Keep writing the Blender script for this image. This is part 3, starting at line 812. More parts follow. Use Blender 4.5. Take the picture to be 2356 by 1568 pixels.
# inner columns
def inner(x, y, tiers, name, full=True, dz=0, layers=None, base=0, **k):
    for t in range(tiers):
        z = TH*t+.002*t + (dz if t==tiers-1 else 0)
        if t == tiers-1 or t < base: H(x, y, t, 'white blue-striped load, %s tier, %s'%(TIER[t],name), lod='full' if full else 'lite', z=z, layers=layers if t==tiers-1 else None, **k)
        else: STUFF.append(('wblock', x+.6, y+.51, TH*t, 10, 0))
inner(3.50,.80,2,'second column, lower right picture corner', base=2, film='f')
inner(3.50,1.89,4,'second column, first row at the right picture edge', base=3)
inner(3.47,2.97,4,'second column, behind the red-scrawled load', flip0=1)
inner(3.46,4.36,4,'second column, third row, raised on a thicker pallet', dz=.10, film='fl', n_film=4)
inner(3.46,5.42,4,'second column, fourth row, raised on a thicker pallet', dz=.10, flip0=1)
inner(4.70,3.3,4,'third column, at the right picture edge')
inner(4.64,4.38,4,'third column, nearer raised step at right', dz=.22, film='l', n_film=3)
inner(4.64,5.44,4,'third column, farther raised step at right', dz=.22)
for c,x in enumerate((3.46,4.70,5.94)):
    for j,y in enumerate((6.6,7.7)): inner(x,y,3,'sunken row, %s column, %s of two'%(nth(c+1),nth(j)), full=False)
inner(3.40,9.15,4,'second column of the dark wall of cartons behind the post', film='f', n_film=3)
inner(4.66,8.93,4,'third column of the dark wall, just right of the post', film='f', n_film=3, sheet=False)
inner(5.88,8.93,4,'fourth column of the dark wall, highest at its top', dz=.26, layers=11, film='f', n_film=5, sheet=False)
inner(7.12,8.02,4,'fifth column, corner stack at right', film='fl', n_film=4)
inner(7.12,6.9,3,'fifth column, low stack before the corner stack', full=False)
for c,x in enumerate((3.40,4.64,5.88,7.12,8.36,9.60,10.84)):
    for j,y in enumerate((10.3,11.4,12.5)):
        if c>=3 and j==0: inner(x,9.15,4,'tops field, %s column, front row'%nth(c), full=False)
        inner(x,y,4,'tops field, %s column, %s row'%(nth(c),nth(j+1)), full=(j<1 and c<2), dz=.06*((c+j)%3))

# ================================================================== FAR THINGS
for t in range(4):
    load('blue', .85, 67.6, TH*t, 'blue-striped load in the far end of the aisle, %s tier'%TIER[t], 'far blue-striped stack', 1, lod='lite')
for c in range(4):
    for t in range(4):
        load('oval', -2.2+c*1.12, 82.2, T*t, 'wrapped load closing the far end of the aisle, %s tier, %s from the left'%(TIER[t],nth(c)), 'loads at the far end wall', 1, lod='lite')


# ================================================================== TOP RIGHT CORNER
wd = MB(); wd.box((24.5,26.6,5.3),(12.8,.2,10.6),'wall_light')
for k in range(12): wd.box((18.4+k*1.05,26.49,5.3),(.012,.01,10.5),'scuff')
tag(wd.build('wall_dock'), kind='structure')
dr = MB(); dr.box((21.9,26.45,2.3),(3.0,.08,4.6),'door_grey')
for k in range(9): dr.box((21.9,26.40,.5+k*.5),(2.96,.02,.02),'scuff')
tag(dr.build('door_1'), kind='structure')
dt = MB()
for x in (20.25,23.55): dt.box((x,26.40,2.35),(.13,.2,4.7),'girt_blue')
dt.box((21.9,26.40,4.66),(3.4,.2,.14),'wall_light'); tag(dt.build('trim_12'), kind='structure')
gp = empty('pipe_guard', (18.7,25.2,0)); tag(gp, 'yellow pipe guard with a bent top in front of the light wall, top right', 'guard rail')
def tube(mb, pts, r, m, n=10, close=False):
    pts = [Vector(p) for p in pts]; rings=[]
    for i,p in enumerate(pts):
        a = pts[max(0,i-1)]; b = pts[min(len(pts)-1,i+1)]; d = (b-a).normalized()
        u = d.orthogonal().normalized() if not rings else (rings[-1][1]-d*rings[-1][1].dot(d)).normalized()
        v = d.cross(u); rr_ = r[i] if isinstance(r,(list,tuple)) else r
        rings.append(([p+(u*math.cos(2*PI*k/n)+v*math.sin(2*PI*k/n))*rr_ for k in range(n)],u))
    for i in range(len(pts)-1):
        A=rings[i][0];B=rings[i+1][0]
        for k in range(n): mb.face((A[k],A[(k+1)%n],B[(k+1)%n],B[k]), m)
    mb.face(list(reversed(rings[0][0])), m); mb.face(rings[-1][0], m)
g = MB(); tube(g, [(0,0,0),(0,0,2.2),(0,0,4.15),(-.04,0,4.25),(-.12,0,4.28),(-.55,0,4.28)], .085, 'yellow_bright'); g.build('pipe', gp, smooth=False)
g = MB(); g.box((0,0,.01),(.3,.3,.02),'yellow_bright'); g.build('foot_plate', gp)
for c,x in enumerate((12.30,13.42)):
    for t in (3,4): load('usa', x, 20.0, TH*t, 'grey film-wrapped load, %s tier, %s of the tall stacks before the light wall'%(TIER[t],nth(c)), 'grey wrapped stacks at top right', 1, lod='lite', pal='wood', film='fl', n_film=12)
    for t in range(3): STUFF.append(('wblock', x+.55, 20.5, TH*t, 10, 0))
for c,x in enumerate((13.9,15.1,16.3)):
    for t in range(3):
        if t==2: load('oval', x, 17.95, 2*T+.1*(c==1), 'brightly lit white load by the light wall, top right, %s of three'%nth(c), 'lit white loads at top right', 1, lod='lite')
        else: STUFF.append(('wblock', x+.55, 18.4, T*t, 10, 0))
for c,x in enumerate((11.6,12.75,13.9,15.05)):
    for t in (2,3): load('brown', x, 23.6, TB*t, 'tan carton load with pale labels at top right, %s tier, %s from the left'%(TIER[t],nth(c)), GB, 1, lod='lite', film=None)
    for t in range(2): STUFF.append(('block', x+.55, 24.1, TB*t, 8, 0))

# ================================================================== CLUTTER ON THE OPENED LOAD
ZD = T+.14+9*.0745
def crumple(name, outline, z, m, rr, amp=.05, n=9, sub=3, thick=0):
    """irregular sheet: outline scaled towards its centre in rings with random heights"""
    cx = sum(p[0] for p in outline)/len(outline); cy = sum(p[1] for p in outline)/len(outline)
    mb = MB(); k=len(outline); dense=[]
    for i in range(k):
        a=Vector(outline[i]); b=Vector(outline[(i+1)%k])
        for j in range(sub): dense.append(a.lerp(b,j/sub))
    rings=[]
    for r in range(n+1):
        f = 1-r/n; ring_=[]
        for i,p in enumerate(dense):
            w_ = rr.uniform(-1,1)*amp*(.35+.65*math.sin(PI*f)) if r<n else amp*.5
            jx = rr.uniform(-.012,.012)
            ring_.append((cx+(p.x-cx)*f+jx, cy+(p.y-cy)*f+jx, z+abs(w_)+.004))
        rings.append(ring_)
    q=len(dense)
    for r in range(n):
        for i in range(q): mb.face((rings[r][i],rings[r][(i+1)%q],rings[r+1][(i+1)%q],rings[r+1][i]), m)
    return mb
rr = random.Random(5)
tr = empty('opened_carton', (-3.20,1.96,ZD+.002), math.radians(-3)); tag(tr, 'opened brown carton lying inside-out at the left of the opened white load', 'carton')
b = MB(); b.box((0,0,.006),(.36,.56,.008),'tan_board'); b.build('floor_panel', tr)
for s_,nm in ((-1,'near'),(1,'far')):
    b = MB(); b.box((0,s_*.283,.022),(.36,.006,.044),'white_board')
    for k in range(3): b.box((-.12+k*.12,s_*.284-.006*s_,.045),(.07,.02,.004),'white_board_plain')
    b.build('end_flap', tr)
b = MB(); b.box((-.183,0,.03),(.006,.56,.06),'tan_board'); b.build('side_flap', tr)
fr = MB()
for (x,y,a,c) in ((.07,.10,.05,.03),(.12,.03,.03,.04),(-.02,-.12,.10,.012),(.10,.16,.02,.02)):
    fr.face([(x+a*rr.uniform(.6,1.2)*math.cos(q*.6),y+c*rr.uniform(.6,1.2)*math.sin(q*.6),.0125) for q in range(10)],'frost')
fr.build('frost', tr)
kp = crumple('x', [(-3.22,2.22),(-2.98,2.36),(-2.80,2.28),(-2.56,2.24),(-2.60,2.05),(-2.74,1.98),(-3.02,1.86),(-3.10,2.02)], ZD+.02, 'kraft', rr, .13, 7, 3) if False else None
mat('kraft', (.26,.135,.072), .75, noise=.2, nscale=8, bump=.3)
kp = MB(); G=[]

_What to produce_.
Beginning at the top of the data, extract each line through the line containing "inner(x,y,4,'tops field, %s" and return those lines exactly, with nothing added.

_Reply to the exercise_.
Keep writing the Blender script for this image. This is part 3, starting at line 812. More parts follow. Use Blender 4.5. Take the picture to be 2356 by 1568 pixels.
# inner columns
def inner(x, y, tiers, name, full=True, dz=0, layers=None, base=0, **k):
    for t in range(tiers):
        z = TH*t+.002*t + (dz if t==tiers-1 else 0)
        if t == tiers-1 or t < base: H(x, y, t, 'white blue-striped load, %s tier, %s'%(TIER[t],name), lod='full' if full else 'lite', z=z, layers=layers if t==tiers-1 else None, **k)
        else: STUFF.append(('wblock', x+.6, y+.51, TH*t, 10, 0))
inner(3.50,.80,2,'second column, lower right picture corner', base=2, film='f')
inner(3.50,1.89,4,'second column, first row at the right picture edge', base=3)
inner(3.47,2.97,4,'second column, behind the red-scrawled load', flip0=1)
inner(3.46,4.36,4,'second column, third row, raised on a thicker pallet', dz=.10, film='fl', n_film=4)
inner(3.46,5.42,4,'second column, fourth row, raised on a thicker pallet', dz=.10, flip0=1)
inner(4.70,3.3,4,'third column, at the right picture edge')
inner(4.64,4.38,4,'third column, nearer raised step at right', dz=.22, film='l', n_film=3)
inner(4.64,5.44,4,'third column, farther raised step at right', dz=.22)
for c,x in enumerate((3.46,4.70,5.94)):
    for j,y in enumerate((6.6,7.7)): inner(x,y,3,'sunken row, %s column, %s of two'%(nth(c+1),nth(j)), full=False)
inner(3.40,9.15,4,'second column of the dark wall of cartons behind the post', film='f', n_film=3)
inner(4.66,8.93,4,'third column of the dark wall, just right of the post', film='f', n_film=3, sheet=False)
inner(5.88,8.93,4,'fourth column of the dark wall, highest at its top', dz=.26, layers=11, film='f', n_film=5, sheet=False)
inner(7.12,8.02,4,'fifth column, corner stack at right', film='fl', n_film=4)
inner(7.12,6.9,3,'fifth column, low stack before the corner stack', full=False)
for c,x in enumerate((3.40,4.64,5.88,7.12,8.36,9.60,10.84)):
    for j,y in enumerate((10.3,11.4,12.5)):
        if c>=3 and j==0: inner(x,9.15,4,'tops field, %s column, front row'%nth(c), full=False)
        inner(x,y,4,'tops field, %s column, %s row'%(nth(c),nth(j+1)), full=(j<1 and c<2), dz=.06*((c+j)%3))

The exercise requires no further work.